The proportion of light transmitted into the cable is also dependent on the proper alignment of the transmitter with the centre of the cable. The effect of misalignment depends on the relative diameters of the cable. Figure 8.7 shows the effect on the proportion of power transmitted into the cable for the cases of (a) cable diameter > beam diameter, (b) cable diameter D beam diameter and (c) cable diameter < beam diameter. This shows that some degree of misalignment can be tolerated except where the beam and cable diameters are equal. The cost of producing exact alignment of the transmitter and cable is very high, as it requires the LED to be exactly aligned in its housing, the fibre to be exactly aligned in its connector and the housing to be exactly aligned with the connector. Therefore, great cost savings can be achieved wherever some misalignment can be tolerated in the specification for the cable.

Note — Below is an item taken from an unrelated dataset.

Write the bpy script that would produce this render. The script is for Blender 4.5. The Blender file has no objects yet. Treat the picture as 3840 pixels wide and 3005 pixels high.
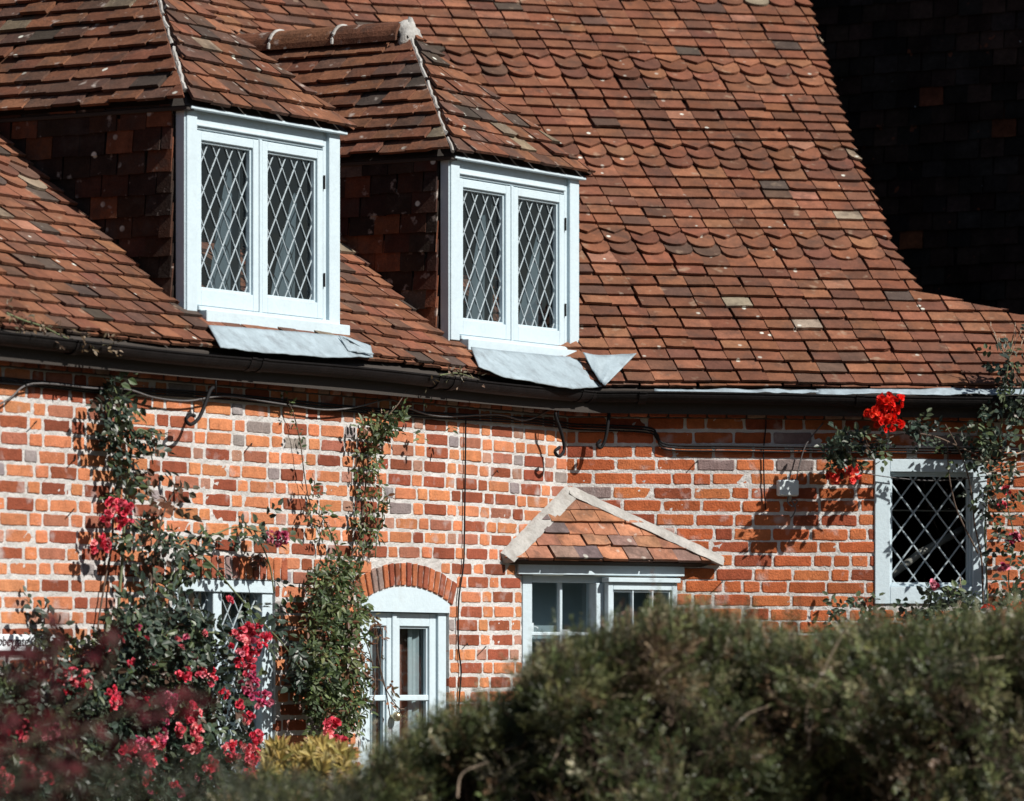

The fibre-optic receiver is the device that converts the optical signal back into electrical form. It is usually either a PIN diode or phototransistor. Phototransistors have good sensitivity but only have a low bandwidth. On the other hand, PIN diodes have a much higher bandwidth but a lower sensitivity. If both high bandwidth and high sensitivity are required, then special avalanche photodiodes are used, but at a severe cost penalty. The same considerations about losses at the interface between the cable and receiver apply as for the transmitter, and both polishing and cleaving are used to prepare the fibre ends.

The output voltages from the receiver are very small and amplification is always necessary. The system is very prone to noise corruption at this point. However, the

development of receivers that incorporate an amplifier are finding great success in reducing the scale of this noise problem.